Part of challenging the BS (heh) entails loving ourselves for who we are, embracing our Less Than Perfectness and resisting the urge to conform to any standard that purports to be universally attainable. The only objective to which we should aspire is our own healthfulness, which is unique to every individual person.

Part of it is learning to critique the BS on the basis of its asserted universality, rather than suggesting anything prescribed by the BS is intrinsically bad, or that people who strive to adhere to it are somehow flawed. Demonizing thin women in a misguided attempt to un-demonize fat women, or declaring marginalized men (e.g. fat men) "real" men at the expense of other men, or ignoring that it takes not just both will and bravery, but also privilege, to flaunt one's rejection of cultural expectations, in order to censure people whose conformity might be an important coping strategy—all of these things are to be filed under Ur Doing It Wrong.

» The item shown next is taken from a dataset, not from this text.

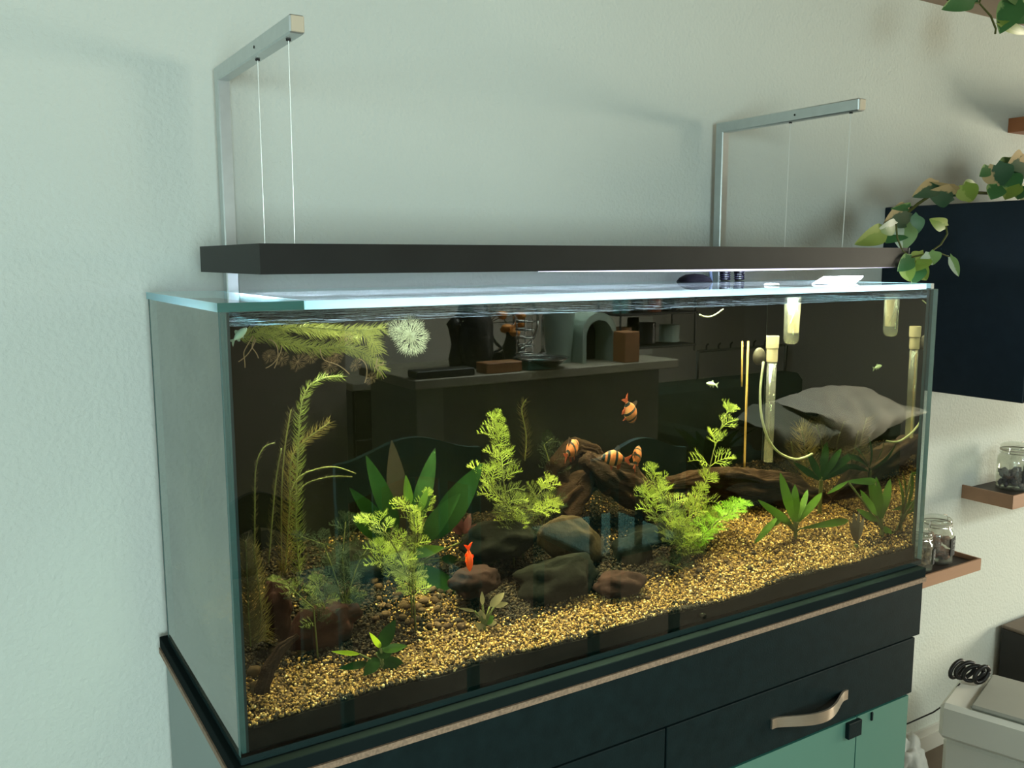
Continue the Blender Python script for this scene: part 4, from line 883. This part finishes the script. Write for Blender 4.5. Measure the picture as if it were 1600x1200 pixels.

One of the most important bits of teaspooning we can all do is simply to refuse to judge other people's appearance, which is important both culturally and personally. Judgment is, at its roots, projection—evaluating people's deviations from a standard we endorse. We are thus quick to see our own "flaws" in others. Judgment reinforces our own shortcomings, reflects our perceived failures back to us, makes it difficult to love ourselves when we see our own supposed defects everywhere we look.

We must extend outward the same generosity, flexibility, and esteem that we should each grant ourselves to be happy in who we are. Letting go of the culturally-imposed obligation to judge everyone is hugely freeing—and it makes accepting oneself a helluva lot easier. It's a gift to ourselves, and to everyone else who steps into our gazes.

And a final part of challenging the BS is filling the void of alternatives with deviant beauty. Like telling stories about ourselves subverts dominant narratives about marginalized people, showing pictures of our imperfect bellies, and our melasmas, and our excessively lined hands, and our head-to-toe fatty-balattyness, and all our other "flaws." That's why projects like Adipositivity and Men in Full and This Is Beautiful are so essential.

And to that end, I invite you to submit a photo (or photos) of your flaw(s) to Shakesville's This Is My Flaw Project. Your flaw may be something that bothers you, or it may be something that is a flaw only according to the arbitrary guidelines of the BS that you actually quite like about yourself, a flaw you happily flaunt. Please email them to thisismyflaw-at-hotmail-dot-com.

(If you would like to be identified when they're posted, let me know and include your Shakesville handle. If you don't want to be identified, that's totally okay—and I promise no one else will see who sent them besides me.)

In coming days, I will post all the pictures I receive in a gallery of our own deviant beauty for all of us to admire. Because Less Than Perfect doesn't mean less than.

And because sometimes a teaspoon is a camera.